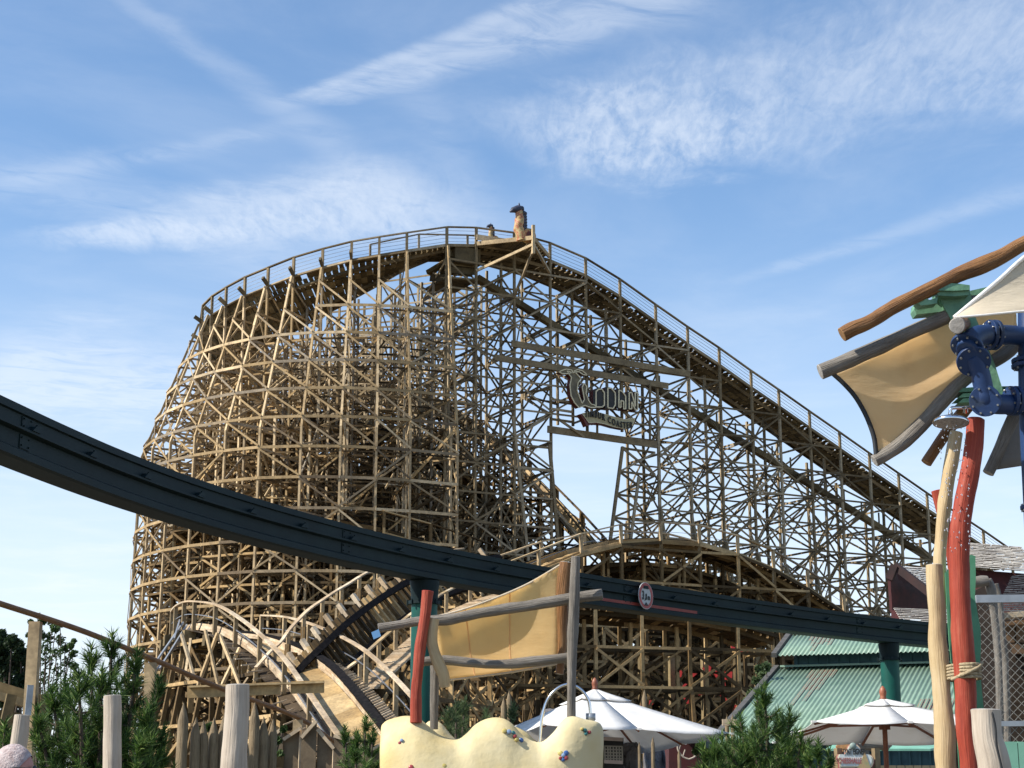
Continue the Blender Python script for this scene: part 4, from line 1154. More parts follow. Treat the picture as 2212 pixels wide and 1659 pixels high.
def corr(o, L, run, dz, amp=.022, pitch=.135, off=0):
    """corrugated sheet: ridge corner o, length L along E, run down Dn with drop dz"""
    n = int(L/(pitch/6)); g = []
    dn = (Dn*run-Vector((0, 0, dz))); nn = E.cross(dn).normalized(); nn = nn if nn.z > 0 else -nn
    for i in range(n+1):
        s = i*pitch/6; h = amp*math.cos(2*PI*s/pitch)
        g.append([o+E*s+nn*(h+off), o+E*s+dn*.5+nn*(h+off), o+E*s+dn+nn*(h+off)])
    return sheet(g, .01), dn, nn
r1 = e1-Dn*2.4; r1.z = e1.z+.83
mb, dn1, nn1 = corr(r1, 11, 2.4, .83); mb.build('upper_roof', 'tin', hall)
low1 = r1+dn1*.86
lt = P(1686.6, 1443.5, 52.6)
mb, dn2, nn2 = corr(lt, 13, 8.2, 2.45); mb.build('lower_roof', 'tin', hall)
mb = MB(); wz0, wz1 = lt.z-.3, e1.z-.02
wp = lt+E*.5-Dn*.05
mb.prism([Vector((wp.x, wp.y, wz0)), Vector((wp.x, wp.y, wz1+.1))]+[(wp+E*12)*1 for _ in ()]+[Vector(((wp+E*12).x, (wp+E*12).y, wz1+.1)), Vector(((wp+E*12).x, (wp+E*12).y, wz0))], -Dn*.2)
for k in range(40):
    q = wp+E*(.31*k); mb.box(Vector((q.x, q.y, (wz0+wz1)/2))+Dn*.02, (.045, .05, wz1-wz0+.1), math.atan2(E.y, E.x))
mb.build('clerestory_wall', 'hall_wall', hall)
mb = MB()
fe = lt+dn2*.93
fl_ = fe+E*.3
mb.prism([Vector((fl_.x, fl_.y, 0)), Vector((fl_.x, fl_.y, fe.z-.15)), Vector(((fl_+E*12).x, (fl_+E*12).y, fe.z-.15)), Vector(((fl_+E*12).x, (fl_+E*12).y, 0))], -Dn*.25)
for k in range(48):
    q = fl_+E*(.25*k)+Dn*.03; mb.box(Vector((q.x, q.y, fe.z/2-.1)), (.05, .06, fe.z), math.atan2(E.y, E.x))
mb.build('front_wall', 'hall_wall', hall)
mb = MB(); bk_ = r1-Dn*.2-Vector((0, 0, .5)); sd = wp-E*.1
mb.prism([Vector((sd.x, sd.y, 0)), Vector((sd.x, sd.y, wz1)), bk_, Vector((bk_.x, bk_.y, 0))], E*.15)
mb.prism([Vector((sd.x, sd.y, 0)), Vector((sd.x, sd.y, wz0)), Vector((fl_.x, fl_.y, fe.z-.1)), Vector((fl_.x, fl_.y, 0))], E*.15)
mb.build('side_wall', 'hall_wall', hall)
mb = MB(); mb.beam(r1-E*.12+nn1*.03, r1+dn1*1.01-E*.12+nn1*.03, .16, .14, jit=0); mb.beam(lt-E*.12+nn2*.03, lt+dn2*1.01-E*.12+nn2*.03, .16, .14, jit=0)
mb.build('verge_board', 'dark_roof2', hall)
mb = MB(); mb.beam(r1+nn1*.03, r1+E*11+nn1*.03, .18, .05, jit=0); mb.beam(lt+nn2*.05-dn2.normalized()*.02, lt+E*13+nn2*.05-dn2.normalized()*.02, .22, .06, jit=0); mb.build('ridge_flashing', 'tin', hall)
def rust(o, dn, nn, s0, n, ls, t0):
    mb = MB(); pitch = .135
    for k in range(n):
        s = s0+k*pitch
        for side in (-1, 1):
            q = o+E*(s+side*.03)+dn*t0; L = ls[k % len(ls)]
            hh = nn*(.022*math.cos(2*PI*(s+side*.03)/pitch)+.013)
            mb.beam(q+hh, q+dn*L+hh, .035, .005, up=nn, jit=0)
    mb.build('rust_streak', 'rust', hall)
rust(r1, dn1, nn1, 0.675, 6, [.2, .45, .7, .4, .3, .45], .13)
rust(lt, dn2, nn2, 1.08, 6, [.12, .5, .3, .45, .3, .12], .05)
rust(lt, dn2, nn2, 4.725, 7, [.12, .4, .2, .35], .50)

# small stall with light green roof and sign under the right parasol
stall = thing('ticket_stall', (P(1900, 1640, 33).x, 33, 0), 'small stall with light green sheet roof behind the right parasol', 'stall')
M['pale_green'] = simple('pale_green_sheet', (.22, .46, .33), (.17, .38, .27), 3, .5)
mb = MB(); mb.prism(PL([(1784, 1622, 33), (1838, 1590, 34.5), (2100, 1604, 34.5), (2010, 1622, 33)], 33), (0, 0, .04)); mb.build('roof', 'pale_green', stall)
mb = MB()
for k in range(14):
    p = P(1800+k*18, 1632, 33.3); mb.box((p.x, p.y, 1.0), (.14, .06, 2.0+EYE*0+.3))
mb.build('wall_boards', 'log_ochre', stall)
M['sign_lett'] = simple('faded_red_lettering', (.38, .13, .12), None, 5, .6)
sg_ = thing('stall_sign', (P(1845, 1659, 23.2).x, 23.2, 0), 'white shaped wooden sign with red rim and lettering below the right parasol', 'sign')
def zs(x, y): return (2948+x*200/2212)*.6064, (2586+y*150/1659)*.6064
SY_ = 23.2
so_ = [zs(*q) for q in ((480, 1640), (470, 1330), (380, 1300), (400, 1200), (440, 1120), (700, 1110), (690, 1050), (745, 1040), (760, 950), (830, 800), (930, 720), (1050, 700), (1180, 760), (1290, 880), (1350, 1050), (1420, 1050), (1430, 1110), (1650, 1120), (1760, 1200), (1810, 1330), (1810, 1450), (1740, 1620))]
cx_ = sum(a for a, b_ in so_)/len(so_); cy_ = sum(b_ for a, b_ in so_)/len(so_)
def scl(l, k): return [(cx_+(a-cx_)*k, cy_+(b_-cy_)*k) for a, b_ in l]
mb = MB(); mb.prism(PL(scl(so_, 1.045), SY_), (0, .05, 0)); mb.build('rim', 'sign_lett', sg_)
mb = MB(); mb.prism(PL(scl(so_, 1.0), SY_-.01), (0, .03, 0)); mb.build('border', simple('cream_border', (.75, .66, .45), None, 5, .6), sg_)
mb = MB(); mb.prism(PL(scl(so_, .91), SY_-.02), (0, .03, 0)); mb.build('panel', simple('pale_sign_panel', (.62, .66, .63), (.5, .55, .53), 4, .6), sg_)
def stext(txt, x, y, size, mat, sx=.7, bold=0):
    u, v = zs(x, y); p = P(u, v, SY_-.028); tx = MB(); put_text(tx, txt, size, p, (1, 0, 0), (0, 0, 1), .003, sx, bold=bold); tx.build('lettering', mat, sg_)
stext('TYNT EIGNER', 1040, 1120, .105, 'black', .46, .002); stext('SCHIESSHALLE', 850, 1475, .105, 'sign_lett', .50, .002)
mb = MB(); u, v = zs(1400, 1500); p = P(u, v, SY_-.03); mb.prism([p+Vector((-.13, 0, -.14)), p+Vector((-.03, 0, .02)), p+Vector((.03, 0, .16)), p+Vector((.09, 0, -.02)), p+Vector((.14, 0, -.14))], (0, .01, 0)); mb.build('picture', simple('orange_green_paint', (.45, .28, .14), (.22, .28, .14), 9, .6), sg_)
mb = MB(); u, v = zs(1000, 790); mb.lathe(P(u, v, SY_-.03), [(.045, 0), (.045, .012), (.001, .014)], 16, axis=(0, -1, 0)); mb.build('crest', simple('grey_green_paint', (.25, .32, .28), None, 9, .6), sg_)
mb = MB(); p = P(cx_, 1650, SY_+.05); mb.beam((p.x-.2, p.y+.05, 0), (p.x-.2, p.y+.05, p.z+.2), .08, .08); mb.beam((p.x+.3, p.y+.05, 0), (p.x+.3, p.y+.05, p.z+.2), .08, .08); mb.build('sign_leg', 'grey', sg_)
brl = thing('log_cannon', (P(1850, 1610, 30).x, 30, 0), 'thick grey weathered trunk lying behind the stall sign', 'trunk')
log(brl, 'trunk', [(1822, 1612, 34, 29.4), (1850, 1606, 32, 30.2), (1890, 1604, 30, 31.0), (1915, 1612, 24, 31.8)], 29, 'log_grey', 'cut_brown', 13, .3)
mb = MB(); p = P(1850, 1620, 29.2); mb.beam((p.x, p.y, 0), (p.x, p.y, p.z), .3, .3); mb.build('support', 'log_grey', brl)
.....
_Given instruction:_
Copy out every line that includes the word "picture".

_Reply to the task:_
Continue the Blender Python script for this scene: part 4, from line 1154. More parts follow. Treat the picture as 2212 pixels wide and 1659 pixels high.
mb = MB(); u, v = zs(1400, 1500); p = P(u, v, SY_-.03); mb.prism([p+Vector((-.13, 0, -.14)), p+Vector((-.03, 0, .02)), p+Vector((.03, 0, .16)), p+Vector((.09, 0, -.02)), p+Vector((.14, 0, -.14))], (0, .01, 0)); mb.build('picture', simple('orange_green_paint', (.45, .28, .14), (.22, .28, .14), 9, .6), sg_)